I think i agree with you for the most part on the advantages and disadvantages of the various types.

 

the only thing i have noticed is while slow sparring is great for technique as you said It is many time difficult to transiton into full contact and not loose it..alot of people forget thing when punches are flying in :)

Posted

I agree with you... It seems important to get a student under the more stressful situation of someone trying to hit you from time to time. I know I make a point to get into more violent sparring methods a couple times a year.

 

I think that better general training come from slow-motion than from speed; but without occassionally "mixing it up", I see the exact same problem that you do. :)

Posted

Ballance- all have their strengths and limmitations. So I try to achieve a ballance in training.

 

Regardless of which method you are using, you also need to be able to invest in loss. Remember, this is a training experience and not a contest. If you see the opportunity to take a dammaging shot, you might initiate the strike but do not follow through. Pull it before it even comes close.

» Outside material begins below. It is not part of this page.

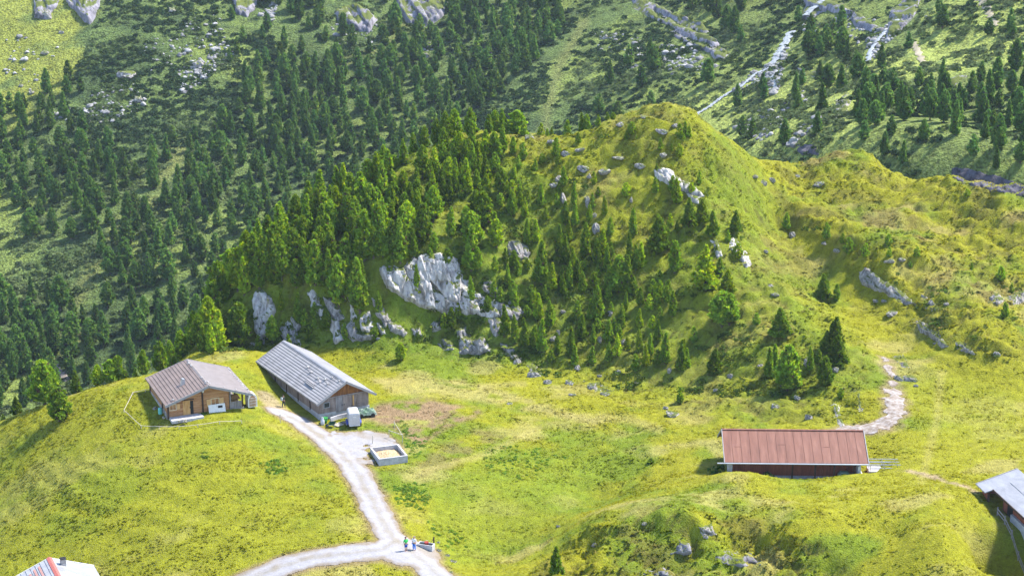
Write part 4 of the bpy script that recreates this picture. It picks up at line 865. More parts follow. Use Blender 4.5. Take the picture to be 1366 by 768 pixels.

This will probably mean you'll take a hit, but better in training than in the real world. And, you've practiced exploiting an opportunity, even if you pulled it.

 

The same is true in slow sparing- realize that you are going to loose if the opponent speeds up (and he almost allways will). To me, slow sparing is mostly about recognizing openings and developing flow into the next strike when he blocks. And, as JL pointed out, it is especially good since your moves and techniques are vertually unlimmited.

Freedom isn't free!

  • 2 weeks later...
Posted
Full contact is what you should train in as anything else is like playing tig. :-?

 

so you should never work on technique? I agree hard contact sparring is important but "full" contact all the time isint the answer imo..

Posted

How does going hard negate technique? A good technique is one which hits its target... hard.

 

Mostly no rules, just keep it friendly. Hit as hard as both are comfortable with.

 

that said no heel hooks or neck cranks for beginners, don't break fingers.